• [Exercise instructions] Set down exactly the lines of the listing below, please, beginning with the first and ending with the line that holds "COL = sc.collection".

• [Data shown]
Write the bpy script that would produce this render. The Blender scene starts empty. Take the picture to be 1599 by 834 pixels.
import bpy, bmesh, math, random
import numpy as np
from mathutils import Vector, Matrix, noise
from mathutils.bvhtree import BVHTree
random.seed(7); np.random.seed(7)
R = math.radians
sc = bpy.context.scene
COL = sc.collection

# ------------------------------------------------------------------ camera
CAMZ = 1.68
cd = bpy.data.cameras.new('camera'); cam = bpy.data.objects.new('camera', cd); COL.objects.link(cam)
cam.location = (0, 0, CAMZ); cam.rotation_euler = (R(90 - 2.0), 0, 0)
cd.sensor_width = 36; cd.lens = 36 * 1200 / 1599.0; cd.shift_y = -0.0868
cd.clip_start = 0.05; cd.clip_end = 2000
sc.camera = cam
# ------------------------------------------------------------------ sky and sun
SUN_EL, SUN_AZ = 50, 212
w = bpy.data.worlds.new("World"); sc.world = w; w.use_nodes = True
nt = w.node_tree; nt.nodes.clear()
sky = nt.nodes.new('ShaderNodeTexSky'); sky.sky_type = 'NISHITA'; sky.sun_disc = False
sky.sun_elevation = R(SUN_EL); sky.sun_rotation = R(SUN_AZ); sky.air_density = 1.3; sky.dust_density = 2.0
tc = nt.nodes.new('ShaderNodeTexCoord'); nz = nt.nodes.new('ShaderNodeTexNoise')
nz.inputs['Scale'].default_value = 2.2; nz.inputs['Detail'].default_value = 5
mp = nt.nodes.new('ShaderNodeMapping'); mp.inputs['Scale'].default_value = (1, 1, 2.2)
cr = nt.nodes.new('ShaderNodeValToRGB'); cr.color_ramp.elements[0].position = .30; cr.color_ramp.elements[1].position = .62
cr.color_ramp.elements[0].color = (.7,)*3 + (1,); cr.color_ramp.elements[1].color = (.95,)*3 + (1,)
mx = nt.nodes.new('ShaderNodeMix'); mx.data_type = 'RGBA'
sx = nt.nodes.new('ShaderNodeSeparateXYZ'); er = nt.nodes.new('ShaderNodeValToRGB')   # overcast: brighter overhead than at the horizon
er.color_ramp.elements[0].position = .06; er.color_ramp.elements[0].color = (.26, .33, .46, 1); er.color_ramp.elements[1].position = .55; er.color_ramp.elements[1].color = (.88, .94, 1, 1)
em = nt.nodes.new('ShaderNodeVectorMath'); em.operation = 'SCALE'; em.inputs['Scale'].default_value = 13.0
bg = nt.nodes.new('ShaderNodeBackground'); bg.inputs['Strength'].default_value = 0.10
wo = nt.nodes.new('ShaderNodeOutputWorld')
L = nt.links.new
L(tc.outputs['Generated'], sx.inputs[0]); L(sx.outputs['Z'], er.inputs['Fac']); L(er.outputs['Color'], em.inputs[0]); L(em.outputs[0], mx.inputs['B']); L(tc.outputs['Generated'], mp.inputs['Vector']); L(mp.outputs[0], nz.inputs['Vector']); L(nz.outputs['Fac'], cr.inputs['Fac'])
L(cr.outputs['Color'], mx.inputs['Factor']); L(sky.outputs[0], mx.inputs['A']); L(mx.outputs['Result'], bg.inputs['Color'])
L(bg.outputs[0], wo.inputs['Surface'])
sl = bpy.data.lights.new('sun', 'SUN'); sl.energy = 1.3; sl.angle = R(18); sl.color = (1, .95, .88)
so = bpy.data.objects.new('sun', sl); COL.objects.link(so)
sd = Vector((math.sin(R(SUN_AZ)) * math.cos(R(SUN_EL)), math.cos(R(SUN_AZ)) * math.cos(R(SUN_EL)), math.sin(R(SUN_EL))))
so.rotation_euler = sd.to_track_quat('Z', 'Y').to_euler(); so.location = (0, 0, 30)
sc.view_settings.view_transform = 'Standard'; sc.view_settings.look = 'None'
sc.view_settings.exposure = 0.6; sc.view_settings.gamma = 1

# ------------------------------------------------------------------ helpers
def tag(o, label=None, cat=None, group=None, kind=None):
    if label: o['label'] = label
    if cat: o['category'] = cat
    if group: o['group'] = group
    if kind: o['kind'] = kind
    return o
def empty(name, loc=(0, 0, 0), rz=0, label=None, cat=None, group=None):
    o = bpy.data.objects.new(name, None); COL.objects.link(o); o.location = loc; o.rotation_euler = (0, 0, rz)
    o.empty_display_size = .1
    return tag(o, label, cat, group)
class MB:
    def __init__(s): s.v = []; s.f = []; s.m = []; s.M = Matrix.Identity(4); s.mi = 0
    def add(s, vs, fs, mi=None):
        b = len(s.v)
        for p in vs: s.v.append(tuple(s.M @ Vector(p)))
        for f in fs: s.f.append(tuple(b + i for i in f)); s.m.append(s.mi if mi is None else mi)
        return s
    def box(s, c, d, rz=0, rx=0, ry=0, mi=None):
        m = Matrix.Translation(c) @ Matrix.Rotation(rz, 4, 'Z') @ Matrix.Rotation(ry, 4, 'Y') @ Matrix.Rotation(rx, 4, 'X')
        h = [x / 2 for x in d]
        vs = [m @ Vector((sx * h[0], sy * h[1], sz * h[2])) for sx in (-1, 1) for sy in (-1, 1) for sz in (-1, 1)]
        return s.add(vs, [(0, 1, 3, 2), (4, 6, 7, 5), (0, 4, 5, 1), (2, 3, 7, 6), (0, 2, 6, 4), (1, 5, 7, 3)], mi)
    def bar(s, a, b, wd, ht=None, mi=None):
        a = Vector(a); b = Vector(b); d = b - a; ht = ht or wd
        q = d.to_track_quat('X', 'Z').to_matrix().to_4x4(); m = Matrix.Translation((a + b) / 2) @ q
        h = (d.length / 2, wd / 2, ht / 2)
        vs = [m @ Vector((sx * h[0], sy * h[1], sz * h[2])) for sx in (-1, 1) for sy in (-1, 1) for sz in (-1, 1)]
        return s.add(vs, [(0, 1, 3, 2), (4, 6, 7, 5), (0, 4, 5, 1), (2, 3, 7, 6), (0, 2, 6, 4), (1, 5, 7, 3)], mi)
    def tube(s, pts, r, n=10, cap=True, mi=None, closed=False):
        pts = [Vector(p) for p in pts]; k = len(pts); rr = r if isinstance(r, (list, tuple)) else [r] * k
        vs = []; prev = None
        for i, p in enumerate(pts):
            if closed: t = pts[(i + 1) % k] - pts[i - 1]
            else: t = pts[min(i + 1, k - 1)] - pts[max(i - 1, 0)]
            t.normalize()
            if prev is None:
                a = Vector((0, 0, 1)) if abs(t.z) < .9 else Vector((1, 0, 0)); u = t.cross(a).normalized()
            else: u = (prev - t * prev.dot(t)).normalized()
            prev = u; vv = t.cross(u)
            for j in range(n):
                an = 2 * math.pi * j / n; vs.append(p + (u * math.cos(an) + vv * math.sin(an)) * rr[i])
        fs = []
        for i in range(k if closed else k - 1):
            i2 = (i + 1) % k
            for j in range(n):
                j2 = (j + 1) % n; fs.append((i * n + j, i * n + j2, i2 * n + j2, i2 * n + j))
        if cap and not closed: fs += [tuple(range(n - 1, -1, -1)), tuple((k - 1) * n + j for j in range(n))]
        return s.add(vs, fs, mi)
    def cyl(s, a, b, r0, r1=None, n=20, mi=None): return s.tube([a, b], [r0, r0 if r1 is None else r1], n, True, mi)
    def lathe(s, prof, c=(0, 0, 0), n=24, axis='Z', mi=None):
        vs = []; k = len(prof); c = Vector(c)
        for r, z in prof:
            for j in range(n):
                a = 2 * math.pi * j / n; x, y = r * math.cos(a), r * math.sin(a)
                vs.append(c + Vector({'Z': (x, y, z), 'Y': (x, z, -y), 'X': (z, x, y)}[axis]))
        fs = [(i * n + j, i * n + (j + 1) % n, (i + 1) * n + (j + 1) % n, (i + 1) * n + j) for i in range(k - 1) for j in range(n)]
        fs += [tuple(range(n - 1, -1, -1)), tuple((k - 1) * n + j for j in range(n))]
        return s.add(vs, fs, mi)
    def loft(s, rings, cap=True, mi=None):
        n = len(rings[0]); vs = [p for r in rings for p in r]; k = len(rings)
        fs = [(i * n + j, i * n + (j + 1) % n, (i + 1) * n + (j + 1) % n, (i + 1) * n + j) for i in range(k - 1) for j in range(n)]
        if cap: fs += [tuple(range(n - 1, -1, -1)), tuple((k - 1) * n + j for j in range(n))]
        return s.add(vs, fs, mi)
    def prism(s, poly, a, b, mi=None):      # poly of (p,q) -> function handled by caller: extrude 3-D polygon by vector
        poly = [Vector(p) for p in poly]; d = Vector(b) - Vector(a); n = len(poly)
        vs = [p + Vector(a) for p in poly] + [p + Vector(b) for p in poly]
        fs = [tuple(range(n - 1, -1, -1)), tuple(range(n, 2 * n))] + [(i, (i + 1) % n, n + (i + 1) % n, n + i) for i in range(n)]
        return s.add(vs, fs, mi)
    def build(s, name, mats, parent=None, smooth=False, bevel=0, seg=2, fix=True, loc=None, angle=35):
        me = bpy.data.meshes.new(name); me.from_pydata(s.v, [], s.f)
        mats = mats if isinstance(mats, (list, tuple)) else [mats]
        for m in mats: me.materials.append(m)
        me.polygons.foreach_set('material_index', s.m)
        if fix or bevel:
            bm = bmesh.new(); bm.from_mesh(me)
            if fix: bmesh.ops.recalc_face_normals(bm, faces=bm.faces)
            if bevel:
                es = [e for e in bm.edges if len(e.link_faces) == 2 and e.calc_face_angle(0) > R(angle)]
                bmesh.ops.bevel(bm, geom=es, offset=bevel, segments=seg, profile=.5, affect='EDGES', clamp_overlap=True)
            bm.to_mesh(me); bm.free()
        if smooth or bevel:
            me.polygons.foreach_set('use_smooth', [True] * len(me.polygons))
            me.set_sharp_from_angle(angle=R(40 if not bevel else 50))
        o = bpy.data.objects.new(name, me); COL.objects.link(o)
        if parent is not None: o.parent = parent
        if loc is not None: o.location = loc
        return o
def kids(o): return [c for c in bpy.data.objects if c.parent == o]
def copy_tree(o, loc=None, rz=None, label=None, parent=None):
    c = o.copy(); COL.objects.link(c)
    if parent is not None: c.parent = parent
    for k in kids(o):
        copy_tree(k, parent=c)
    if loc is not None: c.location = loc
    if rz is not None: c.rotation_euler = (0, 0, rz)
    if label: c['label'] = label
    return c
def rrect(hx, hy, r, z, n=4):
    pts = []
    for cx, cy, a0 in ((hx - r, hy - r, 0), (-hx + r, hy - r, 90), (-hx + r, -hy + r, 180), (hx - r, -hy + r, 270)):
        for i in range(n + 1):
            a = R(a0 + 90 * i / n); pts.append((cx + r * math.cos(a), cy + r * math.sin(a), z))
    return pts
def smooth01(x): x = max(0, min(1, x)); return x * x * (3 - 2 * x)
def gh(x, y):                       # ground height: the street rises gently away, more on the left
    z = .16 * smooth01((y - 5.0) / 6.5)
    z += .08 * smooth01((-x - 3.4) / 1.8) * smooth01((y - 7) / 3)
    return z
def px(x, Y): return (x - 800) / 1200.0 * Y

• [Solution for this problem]
Write the bpy script that would produce this render. The Blender scene starts empty. Take the picture to be 1599 by 834 pixels.
import bpy, bmesh, math, random
import numpy as np
from mathutils import Vector, Matrix, noise
from mathutils.bvhtree import BVHTree
random.seed(7); np.random.seed(7)
R = math.radians
sc = bpy.context.scene
COL = sc.collection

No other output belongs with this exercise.